--- BEGIN ---

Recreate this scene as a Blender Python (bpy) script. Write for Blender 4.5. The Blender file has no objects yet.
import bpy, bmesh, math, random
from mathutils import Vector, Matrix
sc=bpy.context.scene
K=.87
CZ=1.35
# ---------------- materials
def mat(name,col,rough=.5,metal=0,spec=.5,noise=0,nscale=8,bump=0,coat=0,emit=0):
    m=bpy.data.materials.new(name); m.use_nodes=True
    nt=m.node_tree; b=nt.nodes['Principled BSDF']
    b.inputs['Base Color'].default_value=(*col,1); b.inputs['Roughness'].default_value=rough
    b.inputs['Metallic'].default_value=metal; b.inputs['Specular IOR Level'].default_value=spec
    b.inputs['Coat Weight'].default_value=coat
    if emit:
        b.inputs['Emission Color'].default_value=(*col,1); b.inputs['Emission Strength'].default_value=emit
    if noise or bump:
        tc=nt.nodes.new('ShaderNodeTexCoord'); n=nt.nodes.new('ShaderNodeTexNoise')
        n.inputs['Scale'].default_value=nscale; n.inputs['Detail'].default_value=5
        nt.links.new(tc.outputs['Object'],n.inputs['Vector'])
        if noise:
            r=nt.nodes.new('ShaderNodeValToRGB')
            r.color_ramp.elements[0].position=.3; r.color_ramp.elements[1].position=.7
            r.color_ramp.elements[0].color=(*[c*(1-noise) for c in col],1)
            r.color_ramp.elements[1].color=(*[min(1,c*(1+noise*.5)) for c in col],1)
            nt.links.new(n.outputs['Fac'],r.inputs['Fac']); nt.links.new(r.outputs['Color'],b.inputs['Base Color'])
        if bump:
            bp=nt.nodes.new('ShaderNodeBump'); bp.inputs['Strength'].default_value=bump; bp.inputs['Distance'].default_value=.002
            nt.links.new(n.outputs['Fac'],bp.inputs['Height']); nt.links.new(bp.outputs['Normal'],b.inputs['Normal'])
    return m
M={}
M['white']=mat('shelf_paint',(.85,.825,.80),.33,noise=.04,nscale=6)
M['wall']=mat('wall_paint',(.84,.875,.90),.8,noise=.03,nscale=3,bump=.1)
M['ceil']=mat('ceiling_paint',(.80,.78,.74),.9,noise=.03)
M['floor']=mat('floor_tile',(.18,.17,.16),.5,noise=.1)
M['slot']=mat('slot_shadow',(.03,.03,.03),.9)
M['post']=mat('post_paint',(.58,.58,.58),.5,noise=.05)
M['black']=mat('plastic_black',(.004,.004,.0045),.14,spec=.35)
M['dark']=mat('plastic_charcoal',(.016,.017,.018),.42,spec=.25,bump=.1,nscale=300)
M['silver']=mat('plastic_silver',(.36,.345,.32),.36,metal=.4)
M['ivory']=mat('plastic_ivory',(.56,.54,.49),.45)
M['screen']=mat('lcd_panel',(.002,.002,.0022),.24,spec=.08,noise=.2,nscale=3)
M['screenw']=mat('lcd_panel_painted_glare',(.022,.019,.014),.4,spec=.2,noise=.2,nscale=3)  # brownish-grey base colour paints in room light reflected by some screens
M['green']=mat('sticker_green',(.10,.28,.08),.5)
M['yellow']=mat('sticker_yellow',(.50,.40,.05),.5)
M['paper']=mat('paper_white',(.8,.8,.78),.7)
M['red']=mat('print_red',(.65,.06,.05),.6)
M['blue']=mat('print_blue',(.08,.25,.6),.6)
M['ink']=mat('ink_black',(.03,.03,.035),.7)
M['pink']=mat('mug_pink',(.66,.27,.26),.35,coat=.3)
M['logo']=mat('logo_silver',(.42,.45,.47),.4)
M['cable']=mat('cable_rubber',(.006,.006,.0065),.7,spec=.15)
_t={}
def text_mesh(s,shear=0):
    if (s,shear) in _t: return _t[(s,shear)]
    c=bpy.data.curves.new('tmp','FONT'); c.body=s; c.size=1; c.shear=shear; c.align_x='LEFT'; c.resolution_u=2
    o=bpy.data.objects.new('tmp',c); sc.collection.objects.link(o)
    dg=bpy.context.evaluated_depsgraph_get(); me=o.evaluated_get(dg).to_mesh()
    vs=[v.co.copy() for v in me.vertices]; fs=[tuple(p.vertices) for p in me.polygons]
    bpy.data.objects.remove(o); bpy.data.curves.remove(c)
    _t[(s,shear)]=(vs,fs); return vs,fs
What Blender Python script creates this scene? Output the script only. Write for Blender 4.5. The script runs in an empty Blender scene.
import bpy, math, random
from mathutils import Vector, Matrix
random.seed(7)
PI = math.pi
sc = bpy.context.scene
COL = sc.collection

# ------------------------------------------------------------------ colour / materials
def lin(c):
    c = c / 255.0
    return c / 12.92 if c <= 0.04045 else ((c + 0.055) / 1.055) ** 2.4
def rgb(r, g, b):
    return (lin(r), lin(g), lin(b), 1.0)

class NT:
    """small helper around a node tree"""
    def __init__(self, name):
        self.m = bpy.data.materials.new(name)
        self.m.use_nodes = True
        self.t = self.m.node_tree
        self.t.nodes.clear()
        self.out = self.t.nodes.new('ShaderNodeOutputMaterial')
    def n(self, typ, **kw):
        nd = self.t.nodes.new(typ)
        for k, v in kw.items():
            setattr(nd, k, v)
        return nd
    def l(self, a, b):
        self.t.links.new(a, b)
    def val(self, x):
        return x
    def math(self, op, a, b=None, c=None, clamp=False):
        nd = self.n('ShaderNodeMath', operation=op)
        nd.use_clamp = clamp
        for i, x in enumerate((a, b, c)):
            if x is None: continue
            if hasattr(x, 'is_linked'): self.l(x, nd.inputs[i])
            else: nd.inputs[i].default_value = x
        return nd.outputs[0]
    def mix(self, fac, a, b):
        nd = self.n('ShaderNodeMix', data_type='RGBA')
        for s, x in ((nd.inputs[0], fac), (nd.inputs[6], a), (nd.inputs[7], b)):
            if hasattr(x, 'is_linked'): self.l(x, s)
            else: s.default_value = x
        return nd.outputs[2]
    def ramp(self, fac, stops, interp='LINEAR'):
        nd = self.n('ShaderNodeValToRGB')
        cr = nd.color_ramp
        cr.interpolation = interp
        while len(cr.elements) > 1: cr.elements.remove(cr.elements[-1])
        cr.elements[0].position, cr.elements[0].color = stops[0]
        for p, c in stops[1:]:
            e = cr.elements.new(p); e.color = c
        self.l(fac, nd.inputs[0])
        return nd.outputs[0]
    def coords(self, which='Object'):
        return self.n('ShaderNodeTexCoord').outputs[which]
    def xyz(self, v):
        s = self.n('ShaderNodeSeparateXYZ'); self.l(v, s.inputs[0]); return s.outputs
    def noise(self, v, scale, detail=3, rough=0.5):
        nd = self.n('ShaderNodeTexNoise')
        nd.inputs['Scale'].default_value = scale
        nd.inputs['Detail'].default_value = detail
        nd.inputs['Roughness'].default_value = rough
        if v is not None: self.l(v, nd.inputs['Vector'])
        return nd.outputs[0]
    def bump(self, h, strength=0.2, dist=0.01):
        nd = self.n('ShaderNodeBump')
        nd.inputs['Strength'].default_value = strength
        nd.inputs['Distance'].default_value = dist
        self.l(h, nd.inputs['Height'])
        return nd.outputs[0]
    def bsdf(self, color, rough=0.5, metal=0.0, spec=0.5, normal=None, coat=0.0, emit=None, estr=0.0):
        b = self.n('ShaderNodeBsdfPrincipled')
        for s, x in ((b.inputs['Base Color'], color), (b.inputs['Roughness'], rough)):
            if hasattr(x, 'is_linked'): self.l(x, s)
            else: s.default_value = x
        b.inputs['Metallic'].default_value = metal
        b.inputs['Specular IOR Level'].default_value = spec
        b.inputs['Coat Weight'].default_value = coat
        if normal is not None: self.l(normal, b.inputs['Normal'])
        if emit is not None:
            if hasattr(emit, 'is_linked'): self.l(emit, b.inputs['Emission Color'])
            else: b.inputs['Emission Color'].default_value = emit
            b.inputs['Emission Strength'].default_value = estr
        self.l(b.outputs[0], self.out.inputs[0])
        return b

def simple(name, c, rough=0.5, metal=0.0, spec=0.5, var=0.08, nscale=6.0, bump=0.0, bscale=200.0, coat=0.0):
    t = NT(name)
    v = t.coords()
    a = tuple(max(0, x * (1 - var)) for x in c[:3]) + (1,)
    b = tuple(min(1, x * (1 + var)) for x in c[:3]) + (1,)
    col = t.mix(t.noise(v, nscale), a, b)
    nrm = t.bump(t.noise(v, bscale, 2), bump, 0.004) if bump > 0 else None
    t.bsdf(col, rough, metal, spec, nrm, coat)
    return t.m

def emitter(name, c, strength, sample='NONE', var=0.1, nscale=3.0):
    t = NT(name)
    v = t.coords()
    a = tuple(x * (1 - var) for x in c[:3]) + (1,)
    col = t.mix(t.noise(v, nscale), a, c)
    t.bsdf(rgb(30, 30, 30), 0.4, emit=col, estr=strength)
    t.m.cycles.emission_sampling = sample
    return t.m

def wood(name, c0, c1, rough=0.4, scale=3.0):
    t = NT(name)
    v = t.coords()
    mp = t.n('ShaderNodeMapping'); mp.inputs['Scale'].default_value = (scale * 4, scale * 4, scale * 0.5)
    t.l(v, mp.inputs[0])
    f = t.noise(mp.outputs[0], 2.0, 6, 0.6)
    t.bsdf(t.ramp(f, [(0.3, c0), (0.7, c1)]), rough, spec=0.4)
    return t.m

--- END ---

** WHAT YOU NEED TO DO **
Exact duplication is required for the lines above, from the line that contains "What Blender Python" to the line that contains "return (lin(r), lin(g), lin(b), 1.0)", inclusive; omit all others.

** TASK ANSWER **
What Blender Python script creates this scene? Output the script only. Write for Blender 4.5. The script runs in an empty Blender scene.
import bpy, math, random
from mathutils import Vector, Matrix
random.seed(7)
PI = math.pi
sc = bpy.context.scene
COL = sc.collection

# ------------------------------------------------------------------ colour / materials
def lin(c):
    c = c / 255.0
    return c / 12.92 if c <= 0.04045 else ((c + 0.055) / 1.055) ** 2.4
def rgb(r, g, b):
    return (lin(r), lin(g), lin(b), 1.0)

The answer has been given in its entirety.